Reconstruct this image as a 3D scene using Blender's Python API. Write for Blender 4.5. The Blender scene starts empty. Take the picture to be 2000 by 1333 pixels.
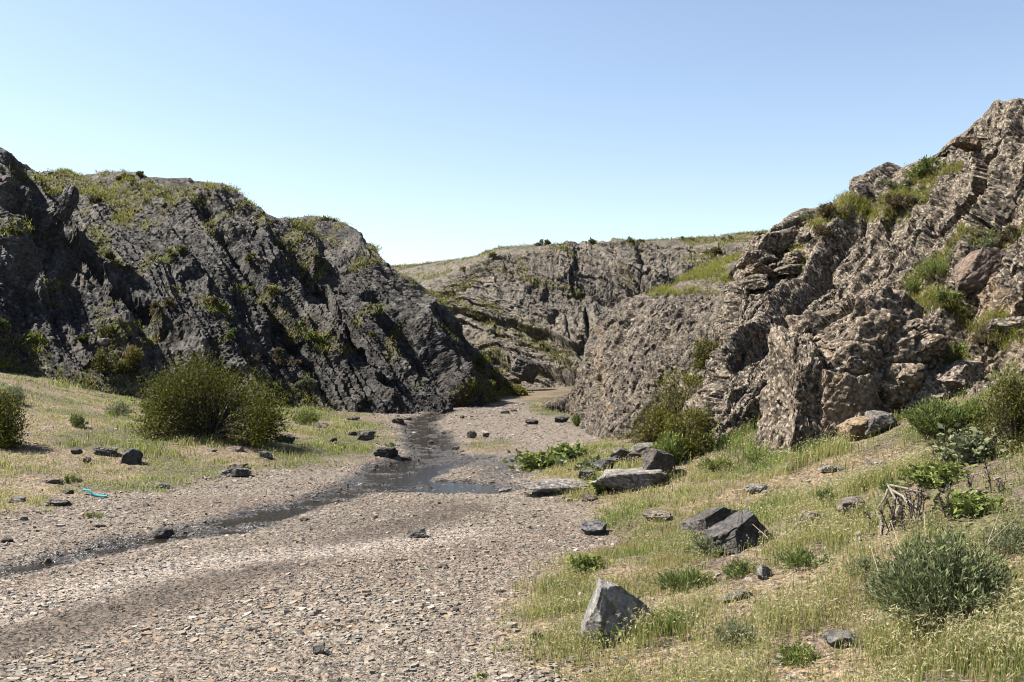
import bpy, bmesh, math, time
import numpy as np
from mathutils import Vector, Matrix
T0 = time.time()
C = bpy.context
S = C.scene
R = math.radians

# ------------------------------------------------------------------ camera
EYE = 1.7
F = 2000 * 35 / 36.0
PITCH = math.atan(33.5 / F)
cam = bpy.data.cameras.new('camera')
cam.lens = 35; cam.sensor_width = 36; cam.clip_end = 2000; cam.clip_start = 0.05
camo = bpy.data.objects.new('camera', cam); S.collection.objects.link(camo)
camo.location = (0, 0, EYE); camo.rotation_euler = (R(90) + PITCH, 0, 0)
S.camera = camo

# ------------------------------------------------------------------ sky and sun
SUN_EL, SUN_AZ = R(50), R(-77)          # azimuth from +Y, negative = to the left
w = bpy.data.worlds.new('World'); S.world = w; w.use_nodes = True
nt = w.node_tree; nt.nodes.clear()
out = nt.nodes.new('ShaderNodeOutputWorld'); bg = nt.nodes.new('ShaderNodeBackground')
sky = nt.nodes.new('ShaderNodeTexSky'); sky.sky_type = 'NISHITA'; sky.sun_disc = False
sky.sun_elevation = SUN_EL; sky.sun_rotation = SUN_AZ
sky.altitude = 600; sky.air_density = 1.0; sky.dust_density = 0.7; sky.ozone_density = 1.4
bg.inputs['Strength'].default_value = 0.065
tint = nt.nodes.new('ShaderNodeMix'); tint.data_type = 'RGBA'; tint.blend_type = 'MULTIPLY'; tint.inputs[0].default_value = 1.0
tint.inputs[7].default_value = (1.06, 0.955, 0.87, 1)
nt.links.new(sky.outputs[0], tint.inputs[6]); nt.links.new(tint.outputs[2], bg.inputs[0]); nt.links.new(bg.outputs[0], out.inputs[0])
sd = Vector((math.cos(SUN_EL) * math.sin(SUN_AZ), math.cos(SUN_EL) * math.cos(SUN_AZ), math.sin(SUN_EL)))
sun = bpy.data.lights.new('sun', 'SUN'); sun.energy = 5.0; sun.angle = R(0.53); sun.color = (1.0, 0.94, 0.84)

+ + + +

Task statement - Where a line in the material above holds "scene", copy that line.

Answer -
Reconstruct this image as a 3D scene using Blender's Python API. Write for Blender 4.5. The Blender scene starts empty. Take the picture to be 2000 by 1333 pixels.
S = C.scene